_Exercise requirements_: Every line of the material that follows must be printed again exactly.

_Data_:
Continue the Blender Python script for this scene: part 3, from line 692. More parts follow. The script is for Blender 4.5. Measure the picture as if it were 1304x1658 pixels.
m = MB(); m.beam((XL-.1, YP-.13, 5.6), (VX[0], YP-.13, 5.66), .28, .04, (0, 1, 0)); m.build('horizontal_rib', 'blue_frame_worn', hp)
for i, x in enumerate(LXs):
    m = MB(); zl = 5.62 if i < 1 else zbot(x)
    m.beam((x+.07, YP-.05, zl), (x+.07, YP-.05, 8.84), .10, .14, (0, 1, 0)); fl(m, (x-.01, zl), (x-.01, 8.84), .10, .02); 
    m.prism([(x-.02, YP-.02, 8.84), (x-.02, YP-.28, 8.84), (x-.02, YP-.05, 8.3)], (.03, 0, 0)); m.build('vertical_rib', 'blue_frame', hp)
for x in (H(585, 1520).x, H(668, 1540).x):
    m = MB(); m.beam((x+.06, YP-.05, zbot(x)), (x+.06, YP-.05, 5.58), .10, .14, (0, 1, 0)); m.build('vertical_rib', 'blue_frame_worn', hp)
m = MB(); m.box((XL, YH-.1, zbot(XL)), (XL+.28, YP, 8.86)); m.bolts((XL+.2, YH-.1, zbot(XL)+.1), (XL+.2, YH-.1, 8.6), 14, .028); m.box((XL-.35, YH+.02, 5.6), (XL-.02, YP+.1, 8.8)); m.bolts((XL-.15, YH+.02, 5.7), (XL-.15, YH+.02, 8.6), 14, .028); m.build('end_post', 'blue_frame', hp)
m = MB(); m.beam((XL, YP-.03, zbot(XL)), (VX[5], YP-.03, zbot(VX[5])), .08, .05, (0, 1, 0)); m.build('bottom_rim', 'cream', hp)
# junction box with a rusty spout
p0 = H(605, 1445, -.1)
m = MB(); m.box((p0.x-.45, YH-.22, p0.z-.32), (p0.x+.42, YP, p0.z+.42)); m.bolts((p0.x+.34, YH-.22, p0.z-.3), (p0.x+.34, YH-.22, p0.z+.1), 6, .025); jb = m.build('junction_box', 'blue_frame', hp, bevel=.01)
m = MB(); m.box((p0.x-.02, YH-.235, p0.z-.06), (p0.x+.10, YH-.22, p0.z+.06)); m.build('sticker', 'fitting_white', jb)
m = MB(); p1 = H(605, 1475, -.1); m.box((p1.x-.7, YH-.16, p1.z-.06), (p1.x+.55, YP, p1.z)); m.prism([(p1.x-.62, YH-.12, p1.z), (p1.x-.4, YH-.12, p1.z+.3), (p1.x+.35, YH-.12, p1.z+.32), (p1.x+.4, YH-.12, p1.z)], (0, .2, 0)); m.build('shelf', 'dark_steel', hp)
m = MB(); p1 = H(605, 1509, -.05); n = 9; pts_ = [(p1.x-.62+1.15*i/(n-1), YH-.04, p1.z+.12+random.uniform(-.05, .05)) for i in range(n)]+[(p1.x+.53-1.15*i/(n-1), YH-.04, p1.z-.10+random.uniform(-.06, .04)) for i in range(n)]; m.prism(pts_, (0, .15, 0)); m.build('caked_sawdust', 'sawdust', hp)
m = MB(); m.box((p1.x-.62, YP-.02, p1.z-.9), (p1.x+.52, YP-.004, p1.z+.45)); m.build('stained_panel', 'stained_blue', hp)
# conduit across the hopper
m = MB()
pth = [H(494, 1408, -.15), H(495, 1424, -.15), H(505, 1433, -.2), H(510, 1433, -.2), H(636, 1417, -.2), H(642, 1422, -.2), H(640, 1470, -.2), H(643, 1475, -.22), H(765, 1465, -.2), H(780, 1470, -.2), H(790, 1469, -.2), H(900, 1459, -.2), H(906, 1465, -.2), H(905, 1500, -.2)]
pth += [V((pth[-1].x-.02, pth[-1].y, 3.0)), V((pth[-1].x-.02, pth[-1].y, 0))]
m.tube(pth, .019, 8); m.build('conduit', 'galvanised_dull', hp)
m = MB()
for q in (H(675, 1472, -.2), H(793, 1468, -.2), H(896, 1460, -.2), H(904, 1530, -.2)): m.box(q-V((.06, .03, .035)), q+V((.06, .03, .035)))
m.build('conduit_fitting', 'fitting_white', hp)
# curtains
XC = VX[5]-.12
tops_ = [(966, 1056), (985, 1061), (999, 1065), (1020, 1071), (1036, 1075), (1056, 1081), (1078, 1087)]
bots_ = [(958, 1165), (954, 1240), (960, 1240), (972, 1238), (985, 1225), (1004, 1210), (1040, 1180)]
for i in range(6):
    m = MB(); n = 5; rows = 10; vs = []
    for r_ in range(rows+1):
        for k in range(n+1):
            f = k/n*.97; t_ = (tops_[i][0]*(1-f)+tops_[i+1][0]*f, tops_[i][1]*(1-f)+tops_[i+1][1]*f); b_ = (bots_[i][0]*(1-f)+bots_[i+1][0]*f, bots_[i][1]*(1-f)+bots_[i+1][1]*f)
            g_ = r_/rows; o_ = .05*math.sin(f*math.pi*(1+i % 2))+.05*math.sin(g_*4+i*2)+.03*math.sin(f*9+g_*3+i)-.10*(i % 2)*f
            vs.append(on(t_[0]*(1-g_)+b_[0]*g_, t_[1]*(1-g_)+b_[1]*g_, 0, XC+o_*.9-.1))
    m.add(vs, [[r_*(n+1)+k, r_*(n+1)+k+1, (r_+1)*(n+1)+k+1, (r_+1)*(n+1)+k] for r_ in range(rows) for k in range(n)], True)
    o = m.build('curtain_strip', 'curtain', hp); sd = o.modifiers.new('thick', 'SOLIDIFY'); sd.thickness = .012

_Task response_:
Continue the Blender Python script for this scene: part 3, from line 692. More parts follow. The script is for Blender 4.5. Measure the picture as if it were 1304x1658 pixels.
m = MB(); m.beam((XL-.1, YP-.13, 5.6), (VX[0], YP-.13, 5.66), .28, .04, (0, 1, 0)); m.build('horizontal_rib', 'blue_frame_worn', hp)
for i, x in enumerate(LXs):
    m = MB(); zl = 5.62 if i < 1 else zbot(x)
    m.beam((x+.07, YP-.05, zl), (x+.07, YP-.05, 8.84), .10, .14, (0, 1, 0)); fl(m, (x-.01, zl), (x-.01, 8.84), .10, .02); 
    m.prism([(x-.02, YP-.02, 8.84), (x-.02, YP-.28, 8.84), (x-.02, YP-.05, 8.3)], (.03, 0, 0)); m.build('vertical_rib', 'blue_frame', hp)
for x in (H(585, 1520).x, H(668, 1540).x):
    m = MB(); m.beam((x+.06, YP-.05, zbot(x)), (x+.06, YP-.05, 5.58), .10, .14, (0, 1, 0)); m.build('vertical_rib', 'blue_frame_worn', hp)
m = MB(); m.box((XL, YH-.1, zbot(XL)), (XL+.28, YP, 8.86)); m.bolts((XL+.2, YH-.1, zbot(XL)+.1), (XL+.2, YH-.1, 8.6), 14, .028); m.box((XL-.35, YH+.02, 5.6), (XL-.02, YP+.1, 8.8)); m.bolts((XL-.15, YH+.02, 5.7), (XL-.15, YH+.02, 8.6), 14, .028); m.build('end_post', 'blue_frame', hp)
m = MB(); m.beam((XL, YP-.03, zbot(XL)), (VX[5], YP-.03, zbot(VX[5])), .08, .05, (0, 1, 0)); m.build('bottom_rim', 'cream', hp)
# junction box with a rusty spout
p0 = H(605, 1445, -.1)
m = MB(); m.box((p0.x-.45, YH-.22, p0.z-.32), (p0.x+.42, YP, p0.z+.42)); m.bolts((p0.x+.34, YH-.22, p0.z-.3), (p0.x+.34, YH-.22, p0.z+.1), 6, .025); jb = m.build('junction_box', 'blue_frame', hp, bevel=.01)
m = MB(); m.box((p0.x-.02, YH-.235, p0.z-.06), (p0.x+.10, YH-.22, p0.z+.06)); m.build('sticker', 'fitting_white', jb)
m = MB(); p1 = H(605, 1475, -.1); m.box((p1.x-.7, YH-.16, p1.z-.06), (p1.x+.55, YP, p1.z)); m.prism([(p1.x-.62, YH-.12, p1.z), (p1.x-.4, YH-.12, p1.z+.3), (p1.x+.35, YH-.12, p1.z+.32), (p1.x+.4, YH-.12, p1.z)], (0, .2, 0)); m.build('shelf', 'dark_steel', hp)
m = MB(); p1 = H(605, 1509, -.05); n = 9; pts_ = [(p1.x-.62+1.15*i/(n-1), YH-.04, p1.z+.12+random.uniform(-.05, .05)) for i in range(n)]+[(p1.x+.53-1.15*i/(n-1), YH-.04, p1.z-.10+random.uniform(-.06, .04)) for i in range(n)]; m.prism(pts_, (0, .15, 0)); m.build('caked_sawdust', 'sawdust', hp)
m = MB(); m.box((p1.x-.62, YP-.02, p1.z-.9), (p1.x+.52, YP-.004, p1.z+.45)); m.build('stained_panel', 'stained_blue', hp)
# conduit across the hopper
m = MB()
pth = [H(494, 1408, -.15), H(495, 1424, -.15), H(505, 1433, -.2), H(510, 1433, -.2), H(636, 1417, -.2), H(642, 1422, -.2), H(640, 1470, -.2), H(643, 1475, -.22), H(765, 1465, -.2), H(780, 1470, -.2), H(790, 1469, -.2), H(900, 1459, -.2), H(906, 1465, -.2), H(905, 1500, -.2)]
pth += [V((pth[-1].x-.02, pth[-1].y, 3.0)), V((pth[-1].x-.02, pth[-1].y, 0))]
m.tube(pth, .019, 8); m.build('conduit', 'galvanised_dull', hp)
m = MB()
for q in (H(675, 1472, -.2), H(793, 1468, -.2), H(896, 1460, -.2), H(904, 1530, -.2)): m.box(q-V((.06, .03, .035)), q+V((.06, .03, .035)))
m.build('conduit_fitting', 'fitting_white', hp)
# curtains
XC = VX[5]-.12
tops_ = [(966, 1056), (985, 1061), (999, 1065), (1020, 1071), (1036, 1075), (1056, 1081), (1078, 1087)]
bots_ = [(958, 1165), (954, 1240), (960, 1240), (972, 1238), (985, 1225), (1004, 1210), (1040, 1180)]
for i in range(6):
    m = MB(); n = 5; rows = 10; vs = []
    for r_ in range(rows+1):
        for k in range(n+1):
            f = k/n*.97; t_ = (tops_[i][0]*(1-f)+tops_[i+1][0]*f, tops_[i][1]*(1-f)+tops_[i+1][1]*f); b_ = (bots_[i][0]*(1-f)+bots_[i+1][0]*f, bots_[i][1]*(1-f)+bots_[i+1][1]*f)
            g_ = r_/rows; o_ = .05*math.sin(f*math.pi*(1+i % 2))+.05*math.sin(g_*4+i*2)+.03*math.sin(f*9+g_*3+i)-.10*(i % 2)*f
            vs.append(on(t_[0]*(1-g_)+b_[0]*g_, t_[1]*(1-g_)+b_[1]*g_, 0, XC+o_*.9-.1))
    m.add(vs, [[r_*(n+1)+k, r_*(n+1)+k+1, (r_+1)*(n+1)+k+1, (r_+1)*(n+1)+k] for r_ in range(rows) for k in range(n)], True)
    o = m.build('curtain_strip', 'curtain', hp); sd = o.modifiers.new('thick', 'SOLIDIFY'); sd.thickness = .012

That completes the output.